Task details:
Begin with the opening line of the records and extract each line through the one holding "PI = math.pi"; pictures are not part of the copy.

Recorded data:
----------

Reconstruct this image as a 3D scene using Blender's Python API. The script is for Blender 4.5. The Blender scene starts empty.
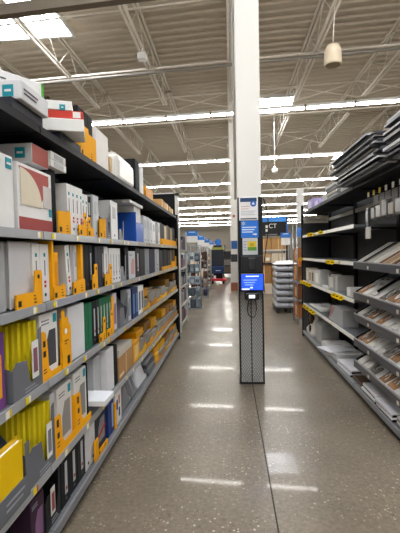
import bpy, bmesh, math, random
from mathutils import Matrix, Vector
random.seed(7)
SC = bpy.context.scene
COL = SC.collection
R = math.radians
PI = math.pi

# ------------------------------------------------------------------ camera
YAW, PIT, ROL, FPX, EYE = 4.25, 2.0, -1.15, 400.0, 1.5
CR = Matrix.Rotation(R(YAW), 3, 'Z') @ Matrix.Rotation(PI/2 - R(PIT), 3, 'X') @ Matrix.Rotation(R(ROL), 3, 'Z')
cd = bpy.data.cameras.new('camera')
cam = bpy.data.objects.new('camera', cd)
COL.objects.link(cam)
cam.matrix_world = Matrix.Translation((0, 0, EYE)) @ CR.to_4x4()
cd.sensor_fit = 'VERTICAL'
cd.sensor_height = 24.0
cd.lens = 24.0 * FPX / 533.0
cd.clip_start = 0.02
cd.clip_end = 300
SC.camera = cam

def run(u, z, X):
    """distance along the aisle of a picture column u on the shelf front x=X at height z"""
    t = CR.transposed()
    p0 = t @ Vector((X, 0, z - EYE)); p1 = t @ Vector((0, 1, 0))
    k = (u - 200) / FPX
    # (p0.x + y p1.x) = -k (p0.z + y p1.z)
    return -(p0.x + k*p0.z) / (p1.x + k*p1.z)

# ------------------------------------------------------------------ materials
def lin(h):
    h = h.lstrip('#')
    o = []
    for i in (0, 2, 4):
        c = int(h[i:i+2], 16) / 255
        o.append(c/12.92 if c <= .04045 else ((c+.055)/1.055)**2.4)
    return (*o, 1)
MATS = {}
def M(hexc, rough=.55, metal=0, emit=0, var=.10, scale=9, bump=0, key=''):
    k = (hexc, rough, metal, emit, var, scale, bump, key)
    if k in MATS: return MATS[k]
    m = bpy.data.materials.new('mat_' + hexc.lstrip('#'))
    m.use_nodes = True
    nt = m.node_tree; N = nt.nodes; L = nt.links
    b = N['Principled BSDF']
    b.inputs['Roughness'].default_value = rough
    b.inputs['Metallic'].default_value = metal
    if rough >= .5: b.inputs['Specular IOR Level'].default_value = .22
    c = lin(hexc)
    if emit:
        b.inputs['Base Color'].default_value = c
        b.inputs['Emission Color'].default_value = c
        b.inputs['Emission Strength'].default_value = emit
    else:
        tc = N.new('ShaderNodeTexCoord'); ns = N.new('ShaderNodeTexNoise')
        ns.inputs['Scale'].default_value = scale; ns.inputs['Detail'].default_value = 3
        L.new(tc.outputs['Object'], ns.inputs['Vector'])
        mx = N.new('ShaderNodeMix'); mx.data_type = 'RGBA'
        mx.inputs[6].default_value = tuple(v*(1-var) for v in c[:3]) + (1,)
        mx.inputs[7].default_value = tuple(min(1, v*(1+var)) for v in c[:3]) + (1,)
        L.new(ns.outputs['Fac'], mx.inputs[0]); L.new(mx.outputs[2], b.inputs['Base Color'])
        if bump:
            bp = N.new('ShaderNodeBump'); bp.inputs['Strength'].default_value = bump
            bp.inputs['Distance'].default_value = .01
            L.new(ns.outputs['Fac'], bp.inputs['Height']); L.new(bp.outputs['Normal'], b.inputs['Normal'])
    MATS[k] = m
    return m
WHITE, CARD, PAPER = M('#e9e8e6'), M('#d9d9db'), M('#f0f0f0', .8)
LGREY, GREY, DGREY = M('#b9babd'), M('#7d8086'), M('#4a4c52')
BLACK, CHAR = M('#101114', .75), M('#1c1e22', .7)
ORANGE, YELLOW, LEMON = M('#f4aa06', .75), M('#eab308', .7), M('#f0dc26', .55)
RED, MAROON, TEAL = M('#c0392e'), M('#9a3d3a'), M('#1b8f9e')
BLUE, NAVY, GREEN = M('#1c5fc0', .45), M('#1f3160'), M('#136b47')
KRAFT, BROWN, CREAM = M('#a9784a', .8), M('#6b4a33', .8), M('#e4d9c2', .8)
STEEL = M('#9b9c9e', .35, .6)
SHELFG = M('#6f7276', .42, .3)
BLKMET = M('#141519', .62)
WHTMET = M('#dedcd6', .4)
CHANNEL = M('#a4a6a9', .35, .2)
INK = M('#22201c', .6)
ROOF = M('#cbc1b1', .75, 0, 0, .02)
FILM = M('#f3f4f5', .14, 0, 0, .2, 14, .8, 'film')

# ------------------------------------------------------------------ mesh builder
class MB:
    """side=0: (x,y,z); side=-1/+1: (along aisle, inward depth, height) for left / right shelving"""
    def __init__(s, side=0):
        s.bm = bmesh.new(); s.m = []; s.side = side
    def mi(s, mat):
        if mat not in s.m: s.m.append(mat)
        return s.m.index(mat)
    def P(s, p):
        return Vector(p) if not s.side else Vector((s.side*p[1], p[0], p[2]))
    def hexa(s, pts, mat, bev=0, seg=1):
        v = [s.bm.verts.new(s.P(p)) for p in pts]
        i = s.mi(mat); fs = []
        for q in ((0,1,2,3), (7,6,5,4), (0,4,5,1), (1,5,6,2), (2,6,7,3), (3,7,4,0)):
            f = s.bm.faces.new([v[k] for k in q]); f.material_index = i; fs.append(f)
        if bev:
            ed = {e for f in fs for e in f.edges}
            bmesh.ops.bevel(s.bm, geom=list(ed), offset=bev, segments=seg, profile=.5, affect='EDGES')
        return s
    def box(s, lo, hi, mat, bev=0, seg=1):
        a, b, c = lo; d, e, f = hi
        return s.hexa([(a,b,c),(d,b,c),(d,e,c),(a,e,c),(a,b,f),(d,b,f),(d,e,f),(a,e,f)], mat, bev, seg)
    def prism(s, pts, a, b, mat, plane='wh'):
        """polygon in a plane extruded a..b along the third axis"""
        def q(p, t):
            return {'wh': (p[0], t, p[1]), 'dh': (t, p[0], p[1]), 'wd': (p[0], p[1], t)}[plane]
        i = s.mi(mat)
        A = [s.bm.verts.new(s.P(q(p, a))) for p in pts]; B = [s.bm.verts.new(s.P(q(p, b))) for p in pts]
        fs = [s.bm.faces.new(A), s.bm.faces.new(B[::-1])]
        n = len(pts)
        for k in range(n): fs.append(s.bm.faces.new([A[k], B[k], B[(k+1) % n], A[(k+1) % n]]))
        for f in fs: f.material_index = i
        return s
    def tube(s, pts, r, mat, n=8, r2=None, caps=True):
        P = [s.P(p) for p in pts]; i = s.mi(mat); rings = []
        for k, p in enumerate(P):
            d = (P[min(k+1, len(P)-1)] - P[max(k-1, 0)]).normalized()
            up = Vector((0, 0, 1)) if abs(d.z) < .9 else Vector((1, 0, 0))
            a = d.cross(up).normalized(); b = d.cross(a)
            rr = r if r2 is None else r + (r2-r)*k/(len(P)-1)
            rings.append([s.bm.verts.new(p + a*rr*math.cos(2*PI*j/n) + b*rr*math.sin(2*PI*j/n)) for j in range(n)])
        for A, B in zip(rings, rings[1:]):
            for j in range(n):
                f = s.bm.faces.new([A[j], A[(j+1) % n], B[(j+1) % n], B[j]]); f.material_index = i; f.smooth = True
        if caps:
            for q in (rings[0][::-1], rings[-1]):
                f = s.bm.faces.new(q); f.material_index = i
        return s
    def bar(s, a, b, t, mat):
        return s.tube([a, b], t*.7, mat, 4)
    def lathe(s, c, prof, mat, n=20):
        i = s.mi(mat); rings = []
        for r, z in prof:
            rings.append([s.bm.verts.new(Vector(c) + Vector((r*math.cos(2*PI*j/n), r*math.sin(2*PI*j/n), z))) for j in range(n)])
        for A, B in zip(rings, rings[1:]):
            for j in range(n):
                f = s.bm.faces.new([A[j], A[(j+1) % n], B[(j+1) % n], B[j]]); f.material_index = i; f.smooth = True
        for q in (rings[0][::-1], rings[-1]):
            f = s.bm.faces.new(q); f.material_index = i
        return s
    def pillow(s, lo, hi, mat, n=7, seed=0, wob=.25, flat=.25):
        """a soft bag filling the box lo..hi"""
        rg = random.Random(seed); i = s.mi(mat)
        c = [(a+b)/2 for a, b in zip(lo, hi)]; h = [(b-a)/2 for a, b in zip(lo, hi)]
        tmp = bmesh.new(); bmesh.ops.create_cube(tmp, size=2)
        bmesh.ops.subdivide_edges(tmp, edges=tmp.edges[:], cuts=n, use_grid_fill=True)
        ph = [rg.uniform(0, 6) for _ in range(4)]
        mp = {}
        for v in tmp.verts:
            x, y, z = v.co
            prof = (max(0, 1-abs(x)**4)**.4) * (max(0, 1-abs(y)**4)**.4)
            k = 1 + wob*(math.sin(5*x+ph[0])*math.sin(4*y+ph[1])*.5 + .5*math.sin(9*x+7*y+ph[2]))
            zz = -1 + (z+1)*(flat + (1-flat)*prof)*(1 if z < 0 else min(1.0, max(.3, k*.85)))
            e = 1 - .05*abs(z)
            mp[v] = s.bm.verts.new(s.P((c[0]+h[0]*x*e, c[1]+h[1]*y*e, c[2]+h[2]*zz)))
        for f in tmp.faces:
            g = s.bm.faces.new([mp[v] for v in f.verts]); g.material_index = i; g.smooth = True
        tmp.free()
        return s
    def build(s, name, parent=None, loc=(0, 0, 0), label=None):
        bmesh.ops.recalc_face_normals(s.bm, faces=s.bm.faces[:])
        me = bpy.data.meshes.new(name); s.bm.to_mesh(me); s.bm.free()
        for m in s.m: me.materials.append(m)
        o = bpy.data.objects.new(name, me); COL.objects.link(o)
        o.location = loc
        if parent: o.parent = parent
        if label: o['label'] = label
        return o

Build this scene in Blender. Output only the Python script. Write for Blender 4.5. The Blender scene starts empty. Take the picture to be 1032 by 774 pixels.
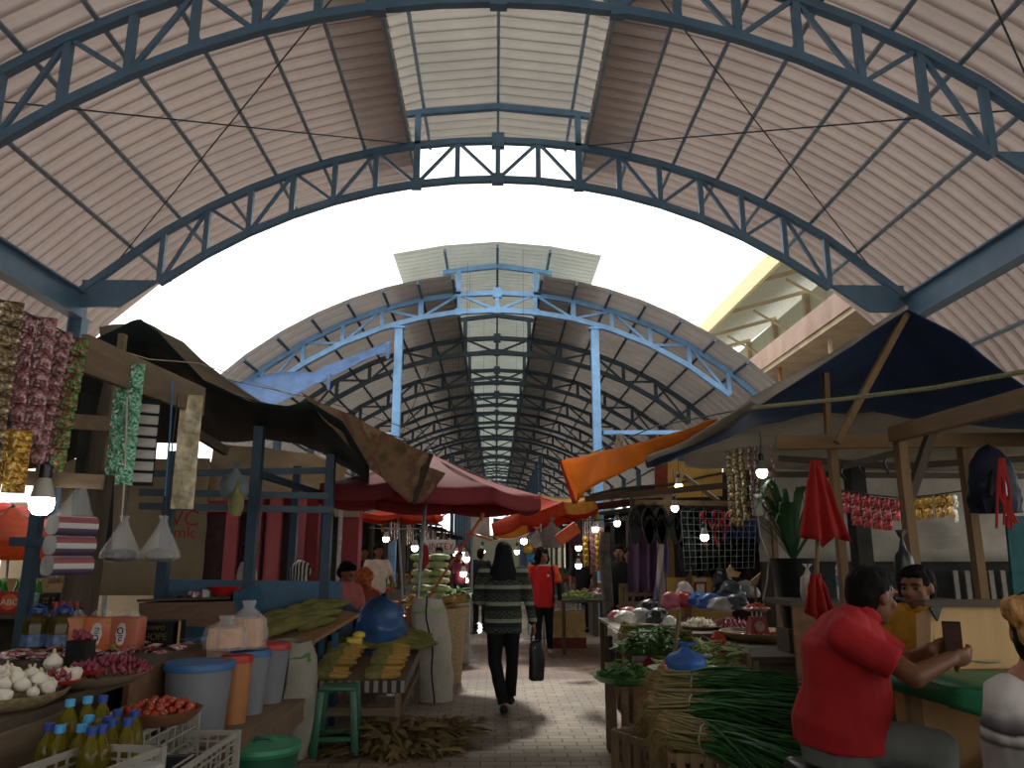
import bpy, bmesh, math, random
from mathutils import Vector, Matrix, Euler, noise
R = random.Random(7)
SC = bpy.context.scene
COL = SC.collection
V = Vector
# ---------------------------------------------------------------- camera
F, CAMH = 775.0, 1.4
TH = math.atan(175 / F); PS = math.atan(16 * math.cos(TH) / F)
cam = bpy.data.cameras.new('camera'); camo = bpy.data.objects.new('camera', cam); COL.objects.link(camo)
cam.sensor_width = 36; cam.lens = F / 1032 * 36; cam.clip_start = .05; cam.clip_end = 400
camo.location = (0, 0, CAMH); camo.rotation_euler = (math.pi / 2 + TH, 0, -PS)
SC.camera = camo
# ---------------------------------------------------------------- light
SC.view_settings.view_transform = 'Standard'; SC.view_settings.look = 'None'
SC.view_settings.gamma = 1; SC.view_settings.use_curve_mapping = False
SC.view_settings.exposure = 0.6
SC.cycles.use_denoising = True
SC.cycles.max_bounces = 8; SC.cycles.diffuse_bounces = 5; SC.cycles.transmission_bounces = 6; SC.cycles.transparent_max_bounces = 12
SC.cycles.sample_clamp_indirect = 4
W = bpy.data.worlds.new('sky'); SC.world = W; W.use_nodes = True
wn = W.node_tree; bgn = wn.nodes['Background']
bgn.inputs[0].default_value = (1.0, .985, .955, 1); bgn.inputs[1].default_value = 1.5
def sun(elev, az, en, ang, col):
    l = bpy.data.lights.new('sun', 'SUN'); l.energy = en; l.angle = math.radians(ang); l.color = col
    o = bpy.data.objects.new('sun', l); COL.objects.link(o)
    o.rotation_euler = (math.radians(90 - elev), 0, math.radians(az)); o.location = (0, 0, 30)
sun(53, 180, 2.1, 5, (1, .95, .86))
# ---------------------------------------------------------------- pixel helpers (frame 1032x774): a pixel on a plane of the place
_f = V((math.sin(PS) * math.cos(TH), math.cos(PS) * math.cos(TH), math.sin(TH)))
_r = V((math.cos(PS), -math.sin(PS), 0)); _u = _r.cross(_f)
def ray(px, py): return _f + _r * ((px - 516) / F) + _u * ((387 - py) / F)
def at(px, py, Y):
    d = ray(px, py); t = Y / d.y; return V((d.x * t, Y, CAMH + d.z * t))
def fl(px, py, z=0.0):
    d = ray(px, py); t = (z - CAMH) / d.z; return V((d.x * t, d.y * t, z))
def atx(px, py, X):
    d = ray(px, py); t = X / d.x; return V((X, d.y * t, CAMH + d.z * t))
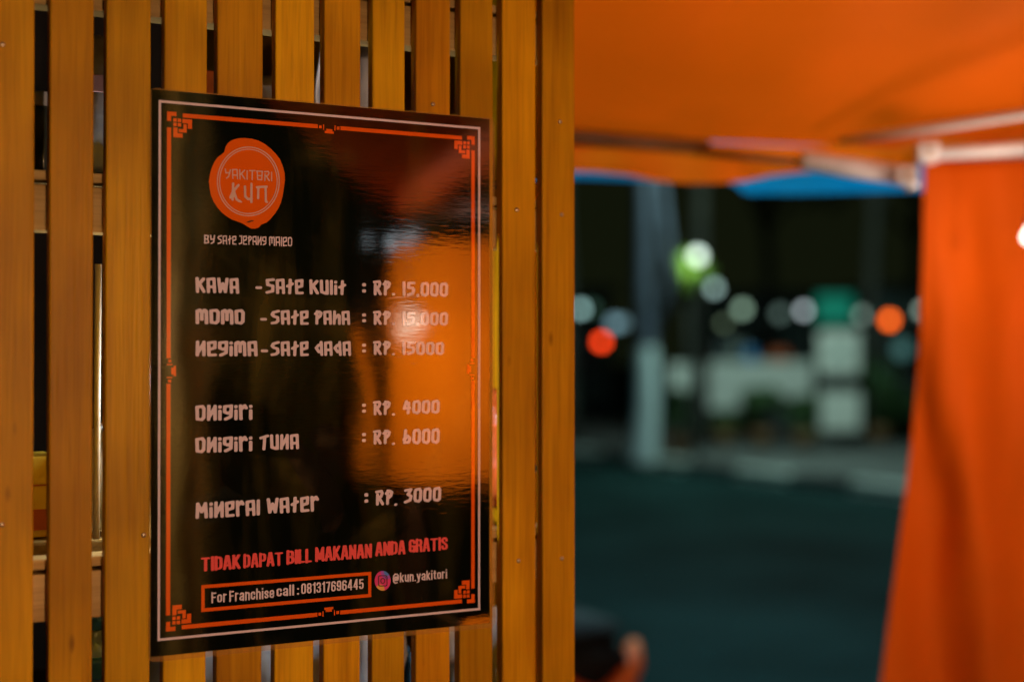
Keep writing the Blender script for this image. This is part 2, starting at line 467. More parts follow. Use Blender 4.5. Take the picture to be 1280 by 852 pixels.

----------

Finished exercise:
Reconstruct this image as a 3D scene using Blender's Python API. The script is for Blender 4.5. The Blender scene starts empty.
import bpy, bmesh, math, random
from mathutils import Matrix, Vector
random.seed(7)
SC = bpy.context.scene
COL = SC.collection
R = math.radians
PI = math.pi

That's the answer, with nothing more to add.